Luis Eduardo Luna (born 1947, Florencia, Caquetá, Colombia) is an anthropologist, ethnobotanist, and scholar internationally recognized for his pioneering work on ayahuasca, Amazonian shamanic traditions, and the relationship between master plants, cognition, and culture. His contributions have been essential in building bridges between academic research and the ancestral knowledge of Indigenous Peoples of the Amazon.
Luna studied social sciences and literature in Colombia, later earning a master’s degree in philosophy and a PhD in anthropology from Stockholm University. His ethnographic research with Peruvian vegetalista practitioners and Amazonian healers led him to document traditional practices, visions, and symbolic systems associated with the ritual use of ayahuasca. His classic book Vegetalismo: Shamanism among the Mestizo Population of the Peruvian Amazon remains a foundational work in the field.
For more than three decades, he has taught at institutions such as the Federal University of Rio de Janeiro, the University of Helsinki, and the Institute of Amazonian Studies in Iquitos.

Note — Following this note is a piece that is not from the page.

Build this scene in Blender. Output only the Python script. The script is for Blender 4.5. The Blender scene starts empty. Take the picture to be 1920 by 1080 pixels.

He also co-founded, together with the Peruvian–German artist Pablo Amaringo, the USKO-AYAR Amazonian School of Painting, which sparked a visionary art movement recognized worldwide.

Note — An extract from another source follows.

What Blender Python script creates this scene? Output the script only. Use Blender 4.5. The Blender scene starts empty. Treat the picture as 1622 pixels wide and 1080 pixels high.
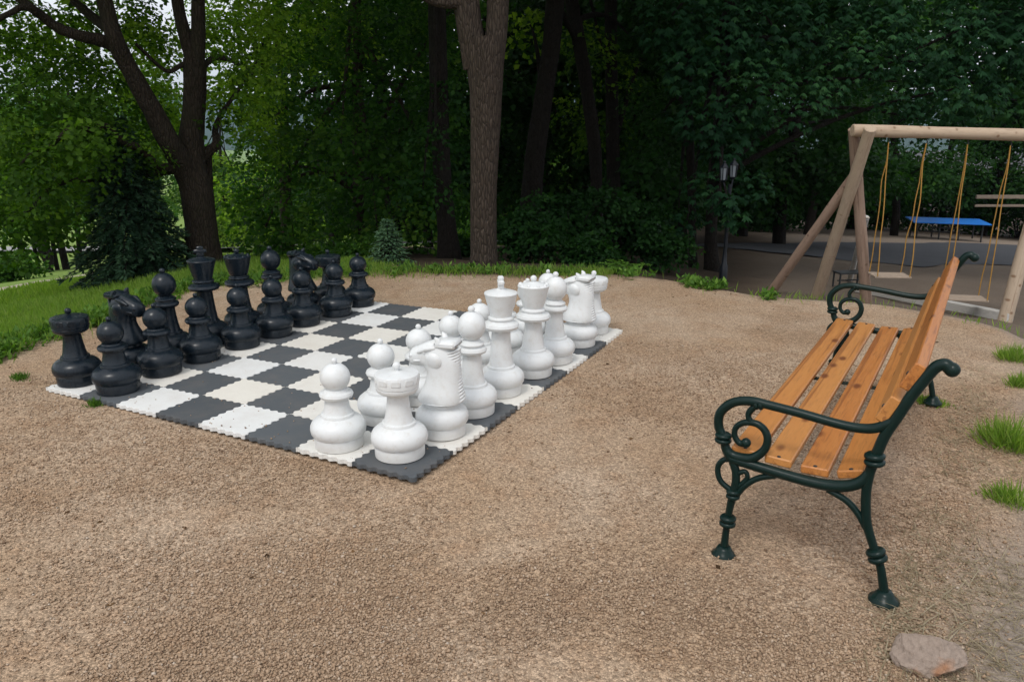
import bpy, math, random
import numpy as np
from mathutils import Vector, Matrix, noise as mnoise

rng = np.random.default_rng(7)
random.seed(7)
C = bpy.context.scene.collection
scene = bpy.context.scene
R = math.radians

# ------------------------------------------------------------------ camera
F_PX, CAM_H, PITCH = 1225.0, 1.57795, 0.28411
cam_d = bpy.data.cameras.new('camera')
cam = bpy.data.objects.new('camera', cam_d)
C.objects.link(cam)
cam.location = (0, 0, CAM_H)
cam.rotation_euler = (math.pi / 2 - PITCH, 0, 0)
cam_d.sensor_width = 36
cam_d.lens = F_PX / 1622 * 36
cam_d.clip_start = 0.05
cam_d.clip_end = 12000
scene.camera = cam
_f = np.array([0, math.cos(PITCH), -math.sin(PITCH)])
_u = np.array([0, math.sin(PITCH), math.cos(PITCH)])
_r = np.array([1., 0, 0])
_o = np.array([0, 0, CAM_H])


def ray(x, y):
    return _f + _r * (x - 811) / F_PX - _u * (y - 540) / F_PX


def at(x, y, Y):                    # surveyed point: sight line met at ground distance Y
    d = ray(x, y)
    return _o + d * (Y / d[1])


def on_ground(x, y, z=0.):
    d = ray(x, y)
    return _o + d * ((z - CAM_H) / d[2])


# ------------------------------------------------------------------ helpers
def tag(o, label=None, cat=None, group=None, kind=None):
    if label: o['label'] = label
    if cat: o['category'] = cat
    if group: o['group'] = group
    if kind: o['kind'] = kind
    return o


def empty(name, loc, rz=0, label=None, cat=None, group=None):
    o = bpy.data.objects.new(name, None)
    C.objects.link(o)
    o.location = loc
    o.rotation_euler = (0, 0, rz)
    o.empty_display_size = .1
    return tag(o, label, cat, group)


def link(name, me, m, parent=None, smooth=False, angle=None):
    if m is not None and not me.materials:
        me.materials.append(m)
    o = bpy.data.objects.new(name, me)
    C.objects.link(o)
    if parent is not None:
        o.parent = parent
    if smooth:
        me.shade_smooth()
        if angle:
            me.set_sharp_from_angle(angle=R(angle))
    return o


class MB:                            # collects shapes, builds one mesh
    def __init__(s):
        s.v = []; s.f = []

    def add(s, vs, fs):
        n = len(s.v)
        s.v += [tuple(map(float, a)) for a in vs]
        s.f += [tuple(i + n for i in f) for f in fs]
        return s

    def build(s, name, m, parent=None, smooth=True, angle=35):
        me = bpy.data.meshes.new(name)
        me.from_pydata(s.v, [], s.f)
        me.validate()
        return link(name, me, m, parent, smooth, angle)

    def lathe(s, prof, seg=48, c=(0, 0, 0), cap=True):
        vs = []; fs = []
        for r, z in prof:
            for k in range(seg):
                a = 2 * math.pi * k / seg
                vs.append((c[0] + r * math.cos(a), c[1] + r * math.sin(a), c[2] + z))
        for i in range(len(prof) - 1):
            for k in range(seg):
                k2 = (k + 1) % seg
                fs.append((i * seg + k, i * seg + k2, (i + 1) * seg + k2, (i + 1) * seg + k))
        if cap:
            fs.append(tuple(range(seg - 1, -1, -1)))
            n = (len(prof) - 1) * seg
            fs.append(tuple(range(n, n + seg)))
        return s.add(vs, fs)

    def tube(s, pts, rad, seg=12, cap=True, squash=None):
        P = [Vector(p) for p in pts]
        n = len(P)
        if not hasattr(rad, '__len__'): rad = [rad] * n
        T = []
        for i in range(n):
            t = (P[min(i + 1, n - 1)] - P[max(i - 1, 0)])
            T.append(t.normalized() if t.length > 1e-9 else Vector((0, 0, 1)))
        up = Vector((0, 0, 1)) if abs(T[0].z) < .9 else Vector((1, 0, 0))
        N = (up - T[0] * up.dot(T[0])).normalized()
        vs = []; fs = []
        for i in range(n):
            if i:
                N = (N - T[i] * N.dot(T[i]))
                N = N.normalized() if N.length > 1e-6 else T[i].orthogonal().normalized()
            B = T[i].cross(N)
            for k in range(seg):
                a = 2 * math.pi * k / seg
                vs.append(P[i] + (N * math.cos(a) + B * math.sin(a)) * rad[i])
        for i in range(n - 1):
            for k in range(seg):
                k2 = (k + 1) % seg
                fs.append((i * seg + k, i * seg + k2, (i + 1) * seg + k2, (i + 1) * seg + k))
        if cap:
            fs.append(tuple(range(seg - 1, -1, -1)))
            fs.append(tuple(range((n - 1) * seg, n * seg)))
        return s.add(vs, fs)

    def box(s, c, size, axes=None, bev=0.0):
        ax = axes or (Vector((1, 0, 0)), Vector((0, 1, 0)), Vector((0, 0, 1)))
        c = Vector(c)
        hx, hy, hz = [q / 2 for q in size]
        b = min(bev, hx * .9, hy * .9, hz * .9)
        if b <= 0:
            vs = [c + ax[0] * hx * i + ax[1] * hy * j + ax[2] * hz * k for i in (-1, 1) for j in (-1, 1) for k in (-1, 1)]
            return s.add(vs, [(0, 1, 3, 2), (4, 6, 7, 5), (0, 4, 5, 1), (2, 3, 7, 6), (0, 2, 6, 4), (1, 5, 7, 3)])
        # chamfered box: rectangle rings with cut corners swept along axis 0
        def ring(x, sh):
            p = []
            y, z = hy - sh, hz - sh
            for (a, q) in ((1, 1), (-1, 1), (-1, -1), (1, -1)):
                cs = [(a * y, q * (z - b)), (a * (y - b), q * z)]
                if a * q < 0: cs = cs[::-1]
                p += cs
            return [c + ax[0] * x + ax[1] * yy + ax[2] * zz for yy, zz in p]
        rings = [ring(-hx, b), ring(-hx + b, 0), ring(hx - b, 0), ring(hx, b)]
        vs = [v for r_ in rings for v in r_]
        fs = [tuple(range(7, -1, -1)), tuple(range(24, 32))]
        for i in range(3):
            for k in range(8):
                fs.append((i * 8 + k, i * 8 + (k + 1) % 8, (i + 1) * 8 + (k + 1) % 8, (i + 1) * 8 + k))
        return s.add(vs, fs)


def spline(pts, n=8):                # Catmull-Rom through points (any dimension)
    P = [np.array(p, float) for p in pts]
    P = [2 * P[0] - P[1]] + P + [2 * P[-1] - P[-2]]
    out = []
    for i in range(1, len(P) - 2):
        for k in range(n):
            t = k / n
            out.append(.5 * ((2 * P[i]) + (-P[i - 1] + P[i + 1]) * t + (2 * P[i - 1] - 5 * P[i] + 4 * P[i + 1] - P[i + 2]) * t * t
                             + (-P[i - 1] + 3 * P[i] - 3 * P[i + 1] + P[i + 2]) * t ** 3))
    out.append(P[-2])
    return out


def mesh_np(name, V, Fc, attrs=None, smooth=False):     # V (N,3), Fc (M,k) with constant k
    me = bpy.data.meshes.new(name)
    V = np.ascontiguousarray(V, dtype=np.float32); Fc = np.ascontiguousarray(Fc, dtype=np.int32)
    M, k = Fc.shape
    me.vertices.add(len(V)); me.vertices.foreach_set('co', V.ravel())
    me.loops.add(M * k); me.loops.foreach_set('vertex_index', Fc.ravel())
    me.polygons.add(M)
    me.polygons.foreach_set('loop_start', np.arange(0, M * k, k, dtype=np.int32))
    try:
        me.polygons.foreach_set('loop_total', np.full(M, k, dtype=np.int32))
    except Exception:
        pass
    if attrs:
        for an, val in attrs.items():
            val = np.asarray(val, np.float32)
            if val.ndim == 1:
                a = me.attributes.new(an, 'FLOAT', 'POINT'); a.data.foreach_set('value', val)
            else:
                a = me.attributes.new(an, 'FLOAT_COLOR', 'POINT')
                a.data.foreach_set('color', np.c_[val, np.ones(len(val))].astype(np.float32).ravel())
    me.update(calc_edges=True)
    if smooth: me.shade_smooth()
    return me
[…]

Luna is also co-editor of the Ayahuasca Reader and author of numerous academic publications and international lectures. His career is distinguished by a strong advocacy for the intellectual, spiritual, and cultural value of Amazonian traditions, promoting respectful dialogue between modern science and the ancestral knowledge that has safeguarded the use of sacred plants for centuries.